Manly then threw a metaphorical bone to Hastings to resurrect his career. After playing 13 games in two seasons, he was again left on the outer after getting into an altercation with club captain Daly Cherry-Evans at a Gladstone pub.
Even though Hastings still holds the same line that he loves the Tigers and is appreciative of the club giving him the opportunity, the Tigers still showed him the door.
This is the same guy who when injured wanted to travel with the team to the Gold Coast, however he was told he wasn’t welcome despite telling the club he would pay for his own flight.
Prior to half-time on Sunday, Talau looked certain to score before Hastings came across and clipped the young centre across the nose. An innocent mistake.
However, this was not seen as such by Talau who fair dinkum needs to grow up. It’s rugby league. He needs to take this on the chin figuratively and literally.
Talau would have been disappointed as to how it all played out but when a bloke comes up to apologise for an innocent mistake you shake the man’s hand, not try and start a scuffle with a former teammate.
Is this the behavior becoming of an elite rugby league footballer? I don’t believe so. Is this something our junior rugby league players should replicate? Definitely not.
As for Klemmer then getting involved with a few choice words, he should be better than that.
Klemmer is one of the leaders of that club and that behaviour shows a lack of leadership at the joint venture and that the mentality of the team is poor when things don’t go their way.
“I don’t know the bloke,” Klemmer told reporters on Wednesday. “It’s just one of those things, I was looking out for my mate and my mate didn’t want to go out there and talk.
“So I just intervened and cut it out. It was nothing that bad.”

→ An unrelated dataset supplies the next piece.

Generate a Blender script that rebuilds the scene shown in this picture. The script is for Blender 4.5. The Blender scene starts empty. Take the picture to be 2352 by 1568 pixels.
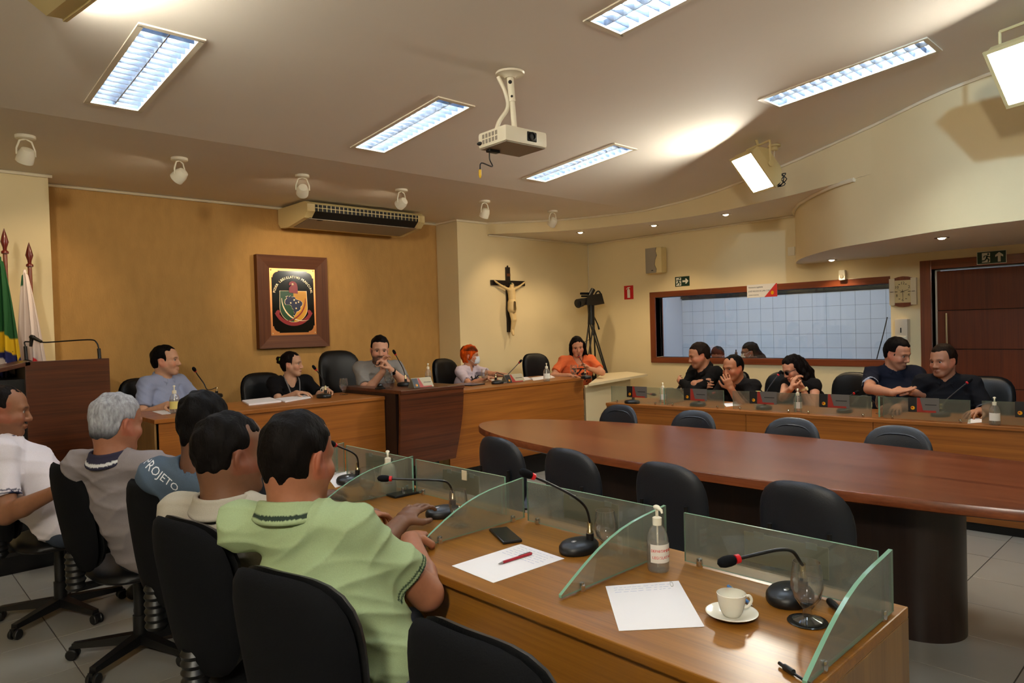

When asked if he thought the incident required him to step in or was confrontation enough, Klemmer was adamant he was in the right. “The security guard stepped in. I just went over,” the prop said. “It was pretty harmless. It might have looked a different way, but there was nothing in it.”
Tim Sheens’ blatant inability to not deal with such behavior and put a line in the sand instead putting his head in the sand in the post-match press conference shows further lack of leadership.
Tigers chairman Lee Hagipantelis had an opportunity to address the situation yet on Monday he spoke to the NewsCorp papers about potentially ‘wooing up’ on expanding to a 20-team competition in the future.
Remembering the fact that when Hastings did his ankle at the end of last season ruling him out for the remainder as a result of a hip drop tackle by Brisbane lock Patrick Carrigan he went on Fox League and said “it was an accident he didn’t mean it, my ankle got caught, he landed on it, it broke so be it”.
Maybe the Tigers shouldn’t have let this guy go after all because Hastings completely outplayed his opposite number, Luke Brooks.
Maybe, just maybe they should have put all their energy into the game of football rather than a stink after the game.
It’s an embarrassment for the game and an embarrassment for the club.